You can A/B test the timing, messages, channel and other creative elements to maximize marketing efficiency and to learn what your followers and business partners enjoy most. Then, do great stuff more often. That's how you improve. One inch at a time. If you embrace your work like a scientist-storyteller, there is a good chance you'll make some interesting discoveries.
And like mastering any marketing channel, be sure to read blogs and news article, and attend conferences to stay on the cutting edge of what works for social. Being a "learn it all" marketer versus a "know it all" is a particularly valuable quality for social media.
Test and learn, and learn some more.
While you're evolving your marketing program, don't forget to keep a monthly or quarterly record of how your social media program is performing. Record the amount of content you're publishing, social impressions, engagements and other key metrics so your marketing partners understand how you're contributing to the customer's experience.

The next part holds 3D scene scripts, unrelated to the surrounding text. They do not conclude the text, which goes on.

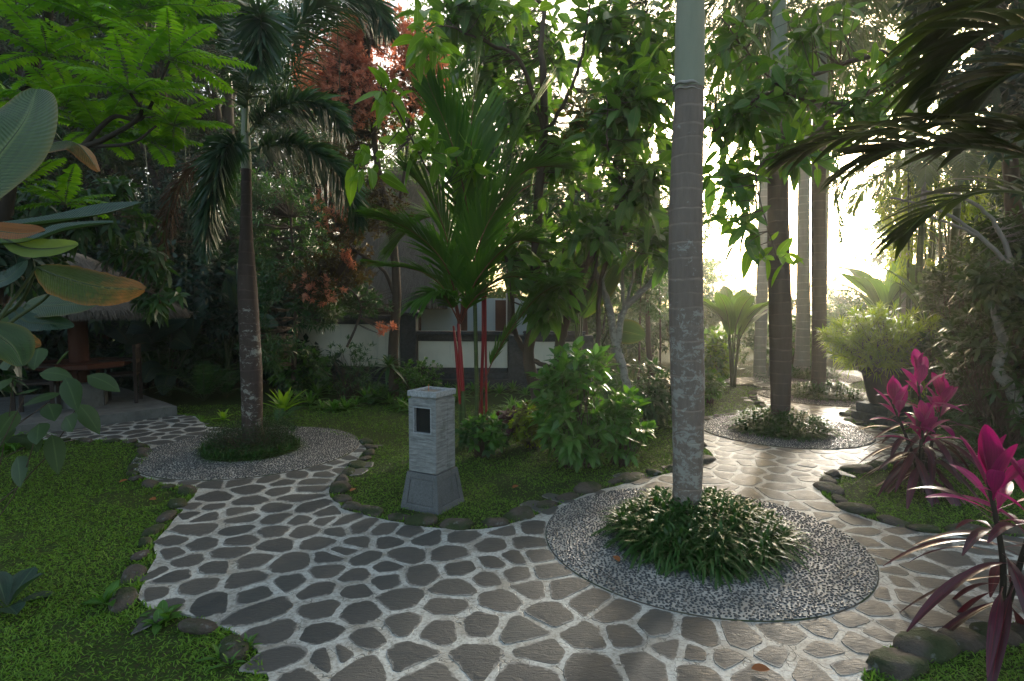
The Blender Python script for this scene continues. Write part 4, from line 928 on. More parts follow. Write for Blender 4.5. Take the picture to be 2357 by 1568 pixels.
f3 = proto('forest_bush', 'dark leafy bush in the undergrowth at the foot of the left trees', GU, 2.6, 1.3, 520, .22, .09, [LM['forest deep leaf'], LM['forest leaf']], nb=5, zmin=.08, prof=P_ov)
f3['category'] = 'bush'
GH = 'hazy trees beyond the end of the path'
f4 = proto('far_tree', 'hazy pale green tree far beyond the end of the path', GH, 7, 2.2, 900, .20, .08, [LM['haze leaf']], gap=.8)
def spread(pr, spots, sc=(.85, 1.2)):
    for i, (x, d, s) in enumerate(spots):
        q = W(x, 700, d); loc = (q[0], d, 0); rz = rng.uniform(0, 6.28); s2 = s * rng.uniform(.92, 1.08)
        if i == 0: pr.location = loc; pr.rotation_euler = (0, 0, rz); pr.scale = (s2,) * 3
        else: copy_tree(pr, loc, rz, s2)
spread(f1, [(x, 15 + (i % 2) * 1.6, 1.05) for i, x in enumerate(range(-420, 700, 160))] + [(760, 19.5, 1.1), (960, 21, .9)])
spread(f2, [(x, 12.2 + (i % 3) * .7, .95 + .1 * (i % 2)) for i, x in enumerate(range(-520, 620, 150))] + [(690, 16.5, 1.0), (800, 23, 1.1), (-560, 9, .9), (-700, 6.5, .9)])
spread(f3, [(x, 10.9 + (i % 3) * .5, 1.0) for i, x in enumerate(range(-300, 760, 95))] + [(-350, 8.2, 1.1), (-200, 9.3, 1.2), (330, 10.6, .8)])
spread(f4, [(1050, 26, .9), (1230, 24, .6), (1400, 27, .6), (1500, 20, .5), (1640, 30, .55), (1760, 34, .5), (1900, 33, .5), (2050, 24, .75), (2200, 20, 1.0), (2330, 22, 1.1), (2470, 15, 1.0), (2620, 12, 1.0), (1350, 18, .5)])
GB = 'dark leafy trees behind the right edge'
f5 = copy_tree(f2, (0, 0, 0), 0, 1, 'dark leafy tree standing behind the shrubs of the right edge', GB)
spread(f5, [(2500, 7.5, .62), (2420, 10.5, .7), (2300, 13, .6), (2650, 6.5, .7), (2780, 5.0, .8), (2180, 15.5, .5)])
# low hazy shrubs across the end of the path
GS = 'hazy shrubs closing the end of the path'
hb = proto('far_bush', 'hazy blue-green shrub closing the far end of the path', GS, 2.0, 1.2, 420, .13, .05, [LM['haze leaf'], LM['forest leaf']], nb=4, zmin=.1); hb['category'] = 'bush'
spread(hb, [(1700, 15.5, 1.0), (1600, 16, 1.1), (1800, 16.5, .9), (1900, 17, .8), (1980, 16, .85), (2090, 14.5, 1.0), (2190, 13, 1.0), (1500, 15, 1.2), (2290, 11.5, 1.1), (1400, 14, 1.2), (1740, 20, 1.0), (1960, 21, 1.0), (2400, 9, 1.2)])
# ================================================================ BROADLEAF TREES IN THE MIDDLE
BL = dict(L=.23, Wd=.092, spread=(30, 100), nseg=5, droop=.28, fold=.3, mid=True, tw=.26, prof=P_leaf, lvar=.35)
base = G(1236, 945)
tree('broadleaf_tree', W(1240, 940, 7.6) * [1, 1, 0], 'crooked small tree with large leaves, brown trunk forking just right of the red palm', 'tree',
     [([w(1243,950,7.6), w(1236,906,7.6), w(1216,823,7.5), w(1228,740,7.4), w(1232,620,7.3), w(1240,450,7.2), w(1253,300,7.1), w(1250,170,7.0), w(1245,100,7.0), w(1262,-40,7.0)], [.10, .075, .06, .045, .02]),
      ([w(1216,823,7.5), w(1185,760,7.4), w(1175,640,7.2), w(1150,540,7.0)], [.04, .015]), ([w(1225,830,7.5), w(1275,850,7.4), w(1320,880,7.3)], [.035, .02]),
      ([w(1253,300,7.1), w(1196,140,6.8), w(1119,97,6.4), w(1036,0,6.0)], [.03, .012]), ([w(1253,300,7.1), w(1279,273,6.9), w(1332,157,6.7), w(1359,0,6.6)], [.03, .012]),
      ([w(1150,540,7.0), w(1020,440,6.0), w(900,230,5.3), w(870,200,5.2)], [.012, .005]), ([w(1119,97,6.4), w(1020,60,5.6), w(960,90,5.2)], [.012, .005])],
     [vb(1120,110,7.5,110,130,.8,79), vb(1270,90,7.7,120,120,.9,36), vb(1190,260,7.6,110,90,.7,54), vb(1290,350,7.4,110,90,.8,64), vb(1210,560,7.4,110,110,.7,61), vb(1060,30,6.2,110,60,.5,32), vb(1250,680,6.7,70,80,.5,36),
      vb(985,90,5.3,50,45,.2,8,1), vb(895,215,5.2,35,35,.15,5,1), vb(1000,330,5.6,90,70,.3,9,1), vb(850,395,5.3,40,20,.2,4,1), vb(1080,370,6,60,40,.3,7,1), vb(1160,20,6.2,120,50,.4,12,1), vb(1360,270,6.9,80,60,.4,18,2)],
     BL, M['bark'], [LM['broad leaf'], LM['lime leaf'], LM['scorched big leaf']], k=4, up=.2, gap=.0)
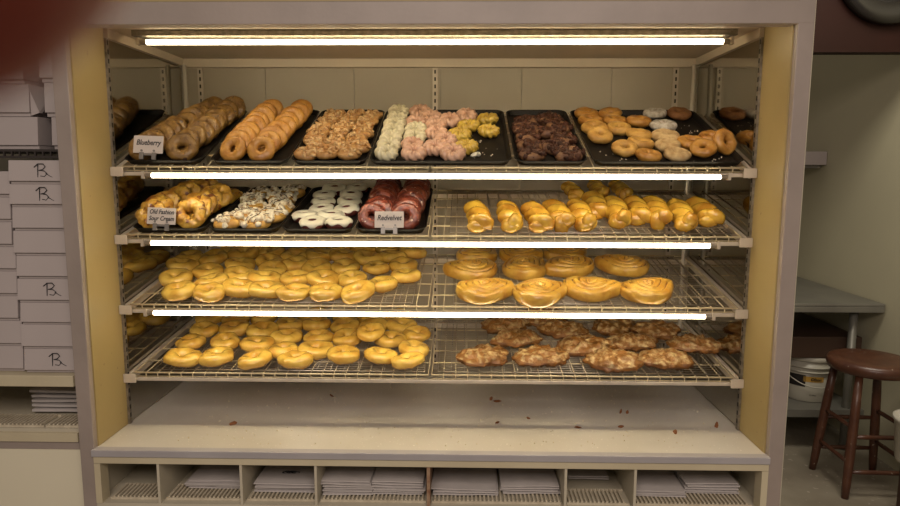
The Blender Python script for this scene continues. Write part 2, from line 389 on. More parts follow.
# ------------------------------------------------------------------ neighbouring box shelving on the left
NX0, NX1 = -1.95, -.987
nb = empty('box_shelving', (-1.2, .3, -.70)); tag(nb, 'cream shelving unit beside the case holding white bakery boxes', 'shelving')
MB().box(NX0, NX1, .02, .50, .165, .197).build('shelf_board', M['trimc'], nb, bevel=.002)
MB().box(NX0, NX1, .03, .50, .030, .040).build('lower_board', M['creamd'], nb)
MB().box(NX0, NX1, .022, .032, .004, .0299).build('front_strip', M['trimc'], nb)
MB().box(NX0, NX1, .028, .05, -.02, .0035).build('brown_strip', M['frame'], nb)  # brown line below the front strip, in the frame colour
MB().box(NX0, NX1, .030, .06, -.70, -.0205).build('lower_panel', M['panelL'], nb)
MB().box(NX0, NX1, .50, .51, -.70, 1.3).build('back_board', M['creamd'], nb)
MB().box(NX1-.0, NX1+.001, .05, .50, -.70, 1.3).build('end_board', M['creamd'], nb)
grille(NX0, -1.09, nb, .04, .0402); grille(-1.085, NX1-.002, nb, .04, .0402)
for k in range(5): bag(-1.115+.003*(k%2), .24, .05+k*.0145, .145, .22, .011, [1,-1,2,0,-2][k], 'white paper bag, %s of the left stack under the boxes' % ('topmost' if k==4 else ORD[k]), 'paper bags under the boxes', seed=k+9)
for k in range(3): bag(-1.015, .24, .05+k*.0145, .045, .22, .011, 0, 'white paper bag, %s of the stack beside the post' % ('topmost' if k==2 else ORD[k]), 'paper bags under the boxes', seed=k+19)
# flat boxes
def strokes_B(parent, x, y, z, s):
    q = MB(); P = lambda a, b: (x+a*s, y, z+b*s)
    q.tube([P(-.25,.45), P(-.28,.0), P(-.30,-.5)], .0012, 5)
    q.tube([P(-.55,.25), P(-.25,.5), P(.15,.5), P(.30,.3), P(.1,.08), P(-.2,.02), P(.2,-.02), P(.42,-.22), P(.2,-.45), P(-.1,-.40)], .0012, 5)
    q.tube([P(.3,-.2), P(.6,-.4), P(.8,-.5)], .001, 5)
    return q.build('pen_mark', M['ink'], parent)
def cake_box(x0, x1, y0, z0, z1, label, group, mark=False, lid=True, depth=.30):
    t = empty('cake_box', ((x0+x1)/2, y0+depth/2, z0)); tag(t, label, 'box', group)
    lip = z0+(z1-z0)*.12
    MB().box(x0+.002, x1-.002, y0+.002, y0+depth, z0+.0002, lip+.003).build('base', M['boxcard'], t)
    # lid front leans slightly forward at its lower edge
    b = MB(); f = .006; vs = [(x0,y0-f,lip),(x1,y0-f,lip),(x1,y0+depth,lip),(x0,y0+depth,lip),(x0,y0,z1-.0008),(x1,y0,z1-.0008),(x1,y0+depth,z1-.0008),(x0,y0+depth,z1-.0008)]
    b.add(vs, [(0,3,2,1),(4,5,6,7),(0,1,5,4),(1,2,6,5),(2,3,7,6),(3,0,4,7)]); b.build('lid', M['boxcard'], t, bevel=.001)
    if mark: strokes_B(t, x1-.055, y0-.0045, (lip+z1)/2, .036)
    return t
zz = [.790,.726,.664,.599,.530,.466,.399,.337,.267,.1985]
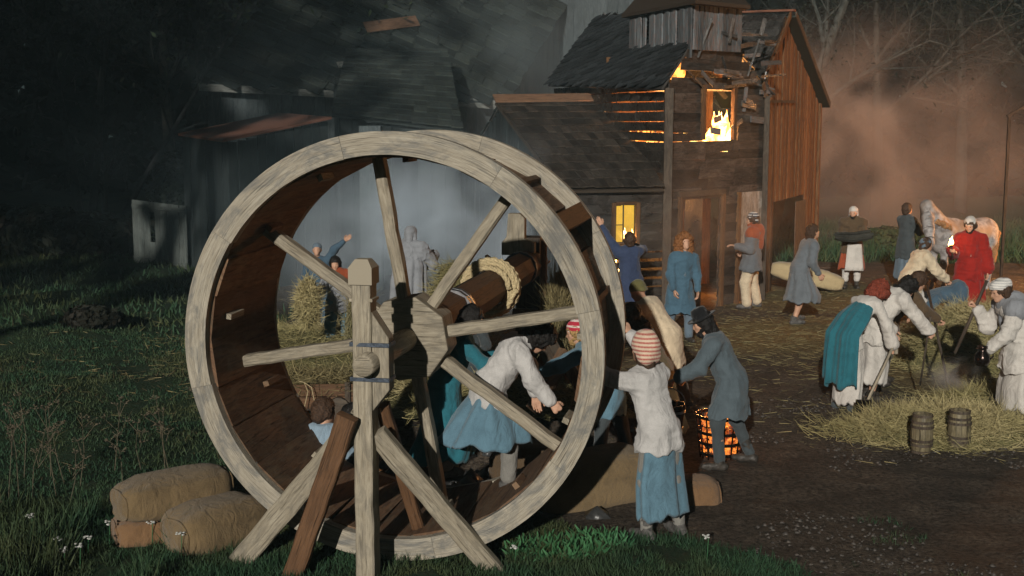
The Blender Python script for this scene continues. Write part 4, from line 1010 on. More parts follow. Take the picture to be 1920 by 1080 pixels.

While this is far from an exhausting list of social media marketing best practices, if you can build a program that touches on these five areas you're headed in the right direction. This best practices made just as much sense in 2007 as they do in 2017... and maybe 2027.
Social media marketing will continue to evolve as a way for consumers to share information and as a way for brands to tell stories. Luckily, the pillars of great storytelling are much less fickle.